Although the diving team beat its competition, the swimming team couldn’t muster enough points to fend off Minnesota’s deep squad, falling 169-130.

“I thought they fought hard, but we didn’t look very crisp,” Michigan coach Jim Richardson said. “I wouldn’t expect us to. We are in a real (tough part of our training) right now, and for the freshmen who have never done this, it’s new experience.”

The team’s training program has the underclassmen reeling, but the results of prolonged work are clear. The veteran swimmers are faster in the pool.

“Our upperclassmen performed better than they ever have in a meet this early,” Richardson said.

Richardson talked about the team’s hardworking training program during the week. He said the key is the work the team puts in on their intense days on Mondays and Wednesdays. Ever since the team moved to this type of training seven years ago, Richardson has credited it for the team’s late-season success.

“I’m the kind of coach (that believes) it’s really important for us to have real integrity in our training,” Richardson said. “And sometimes at the end of the week you don’t have a whole lot to race with.”

Even in a loss, the swimmers showed promise and finished out the meet in dramatic fashion by winning the 200-yard freestyle relay.

Kelly and senior Hannah Smith each won two events Friday. Kelly won the 100-yard butterfly and the 400-yard individual medley, while Smith won both the 100-yard and 200-yard backstroke. Senior Payton Johnson took second in both the 100-yard and 200-yard butterfly.

This time last year in a meet against Florida, Johnson swam significantly slower times in the 100-meter and 200-meter butterfly. Johnson improved on that 100-meter time by more than eight seconds and beat that 200-meter time by more than 20 seconds.

Richardson praised his swimmers’ performance but said the divers were a little bit ahead of the swimming team. The Wolverines rolled over Minnesota, sweeping the three top spots in both the one-meter and three-meter events.

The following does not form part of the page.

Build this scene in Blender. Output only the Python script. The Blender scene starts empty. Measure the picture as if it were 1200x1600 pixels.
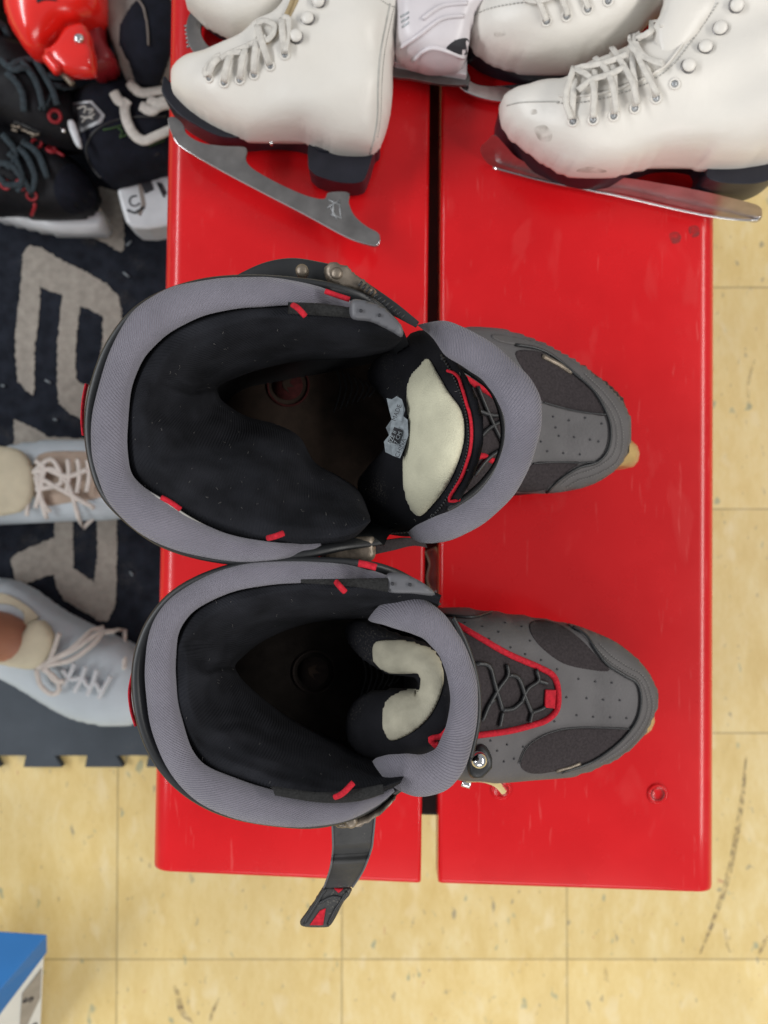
import bpy, bmesh, math, random
import numpy as np
from mathutils import Vector, Matrix, Euler
from mathutils.bvhtree import BVHTree
random.seed(7); np.random.seed(7)
S = bpy.context.scene
# ------------------------------------------------------------------ camera
CAM = Vector((0, 0, 1.22)); F = 1400.0
TILT = math.radians(1.2)
cd = bpy.data.cameras.new('camera'); cam = bpy.data.objects.new('camera', cd)
S.collection.objects.link(cam); S.camera = cam
cam.location = CAM; cam.rotation_euler = (TILT, 0, 0)
cd.sensor_fit = 'VERTICAL'; cd.sensor_height = 36; cd.lens = F/1600*36
cd.clip_start = .02; cd.clip_end = 50
cd.dof.use_dof = True; cd.dof.focus_distance = .50; cd.dof.aperture_fstop = 9
# ------------------------------------------------------------------ world and lamps
W = bpy.data.worlds.new('World'); S.world = W; W.use_nodes = True
bg = W.node_tree.nodes['Background']; bg.inputs[0].default_value = (.93, .96, 1, 1); bg.inputs[1].default_value = .34
S.view_settings.view_transform = 'Standard'; S.view_settings.look = 'None'
S.view_settings.gamma = 1; S.view_settings.exposure = 0; S.view_settings.use_curve_mapping = False
def area(name, loc, target, sx, sy, power, col):
    l = bpy.data.lights.new(name, 'AREA'); l.shape = 'RECTANGLE'; l.size = sx; l.size_y = sy
    l.energy = power; l.color = col
    o = bpy.data.objects.new(name, l); S.collection.objects.link(o); o.location = loc
    o.rotation_euler = (Vector(target)-Vector(loc)).to_track_quat('-Z', 'Y').to_euler()
area('ceiling_lamp', (2.5, -.2, 2.7), (0, 0, .4), 3.2, .45, 74, (1, .97, .92))
area('ceiling_lamp', (-2.6, .3, 2.7), (0, 0, .4), 3.0, .40, 80, (.96, .98, 1))
area('window_light', (.2, -2.9, 2.2), (0, 0, .4), 2.2, 1.0, 34, (1, .98, .95))
ROT = cam.rotation_euler.to_matrix()
def ray(px, py): return (ROT @ Vector(((px-600)/F, (800-py)/F, -1)))
def P(px, py, z):
    d = ray(px, py); return CAM + d*((z-CAM.z)/d.z)
BZ = .46                                            # top of the bench
# ------------------------------------------------------------------ materials
def nt(name):
    m = bpy.data.materials.new(name); m.use_nodes = True
    return m, m.node_tree, m.node_tree.nodes['Principled BSDF']
def mat(name, col, rough=.5, var=.12, scale=60, bump=0, bscale=400, metal=0, coat=0, spec=.5, dust=0, twill=None, trans=0):
    m, t, b = nt(name); N = t.nodes; L = t.links
    co = N.new('ShaderNodeTexCoord')
    n = N.new('ShaderNodeTexNoise'); n.inputs['Scale'].default_value = scale; n.inputs['Detail'].default_value = 5
    L.new(co.outputs['Object'], n.inputs['Vector'])
    r = N.new('ShaderNodeValToRGB'); r.color_ramp.elements[0].position = .3; r.color_ramp.elements[1].position = .7
    c = Vector(col)
    r.color_ramp.elements[0].color = (*(c*(1-var)), 1); r.color_ramp.elements[1].color = (*(c*(1+var)), 1)
    L.new(n.outputs['Fac'], r.inputs['Fac']); out = r.outputs['Color']
    if dust:
        v = N.new('ShaderNodeTexNoise'); v.inputs['Scale'].default_value = 900; v.inputs['Detail'].default_value = 2
        L.new(co.outputs['Object'], v.inputs['Vector'])
        v2 = N.new('ShaderNodeTexNoise'); v2.inputs['Scale'].default_value = 25
        L.new(co.outputs['Object'], v2.inputs['Vector'])
        mu = N.new('ShaderNodeMath'); mu.operation = 'MULTIPLY'; L.new(v.outputs['Fac'], mu.inputs[0]); L.new(v2.outputs['Fac'], mu.inputs[1])
        rr = N.new('ShaderNodeValToRGB'); rr.color_ramp.elements[0].position = .36; rr.color_ramp.elements[1].position = .44
        rr.color_ramp.elements[1].color = (dust, dust, dust, 1); L.new(mu.outputs[0], rr.inputs['Fac'])
        mx = N.new('ShaderNodeMix'); mx.data_type = 'RGBA'; L.new(rr.outputs['Color'], mx.inputs['Factor'])
        L.new(out, mx.inputs['A']); mx.inputs['B'].default_value = (.32, .29, .24, 1); out = mx.outputs['Result']
    L.new(out, b.inputs['Base Color'])
    b.inputs['Roughness'].default_value = rough; b.inputs['Metallic'].default_value = metal
    b.inputs['Specular IOR Level'].default_value = spec
    b.inputs['Coat Weight'].default_value = coat; b.inputs['Coat Roughness'].default_value = .08
    b.inputs['Transmission Weight'].default_value = trans
    hsrc = None
    if twill:
        sep = N.new('ShaderNodeSeparateXYZ'); L.new(co.outputs['UV'], sep.inputs[0])
        a = N.new('ShaderNodeMath'); a.operation = 'MULTIPLY'; a.inputs[1].default_value = 2*math.pi/twill[0]
        L.new(sep.outputs[0], a.inputs[0])
        a2 = N.new('ShaderNodeMath'); a2.operation = 'MULTIPLY'; a2.inputs[1].default_value = 2*math.pi/twill[0]*twill[1]
        L.new(sep.outputs[1], a2.inputs[0])
        ad = N.new('ShaderNodeMath'); ad.operation = 'ADD'; L.new(a.outputs[0], ad.inputs[0]); L.new(a2.outputs[0], ad.inputs[1])
        nn = N.new('ShaderNodeMath'); nn.operation = 'MULTIPLY_ADD'; nn.inputs[1].default_value = .6
        L.new(n.outputs['Fac'], nn.inputs[0]); L.new(ad.outputs[0], nn.inputs[2])
        si = N.new('ShaderNodeMath'); si.operation = 'SINE'; L.new(nn.outputs[0], si.inputs[0]); hsrc = si.outputs[0]
        bm_ = N.new('ShaderNodeBump'); bm_.inputs['Distance'].default_value = twill[2]; bm_.inputs['Strength'].default_value = .6
        L.new(hsrc, bm_.inputs['Height'])
        f = N.new('ShaderNodeTexNoise'); f.inputs['Scale'].default_value = 1500; L.new(co.outputs['Object'], f.inputs['Vector'])
        b2 = N.new('ShaderNodeBump'); b2.inputs['Distance'].default_value = .0004; b2.inputs['Strength'].default_value = .5
        L.new(f.outputs['Fac'], b2.inputs['Height']); L.new(bm_.outputs[0], b2.inputs['Normal']); L.new(b2.outputs[0], b.inputs['Normal'])
    elif bump:
        f = N.new('ShaderNodeTexNoise'); f.inputs['Scale'].default_value = bscale; f.inputs['Detail'].default_value = 4
        L.new(co.outputs['Object'], f.inputs['Vector'])
        b2 = N.new('ShaderNodeBump'); b2.inputs['Distance'].default_value = bump; b2.inputs['Strength'].default_value = .7
        L.new(f.outputs['Fac'], b2.inputs['Height']); L.new(b2.outputs[0], b.inputs['Normal'])
    if name in ('collar_cloth', 'cream_cloth'):
        b.inputs['Sheen Weight'].default_value = .25; b.inputs['Sheen Roughness'].default_value = .5
    return m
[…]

Freshman Amanda Lohman took first place in the one-meter competition (283.88) and third place in the three-meter competition (281.70). Michigan women’s diving coach Chris Bergère said he sees a lot of potential in Lohman.

“She’s the real deal,” Bergère said. “She’s fast. She’s flexible. She’s athletic. She’s going to be a real good performer for us.”

Junior Stephanie O’Callaghan and sophomore Jillian Drow filled out the top three spots in both diving events.

Bergère thought the divers showed that the skills they were developing in practice were coming out in the competition.

Those skills are good enough for him to rank the diving team behind just Ohio State and Indiana in the Big Ten. He said the Big Ten has the “toughest women’s diving in the United States”, adding that the divers must take care of their own business before worrying about the rest of the conference.

Smith, Kelly, Johnson, O’Callaghan, Drow, and Lohman hope to lead this team to success at the Big Ten Championships later in the year. Richardson sees a squad full of character and hard-working Wolverines.

“They’re great in the classroom,” Richardson said. “They’re great in terms of the kind of people they are, their responsibility level, their commitment, they are just a great group of young women. If they do it right, I’ll take whatever we get at the end.”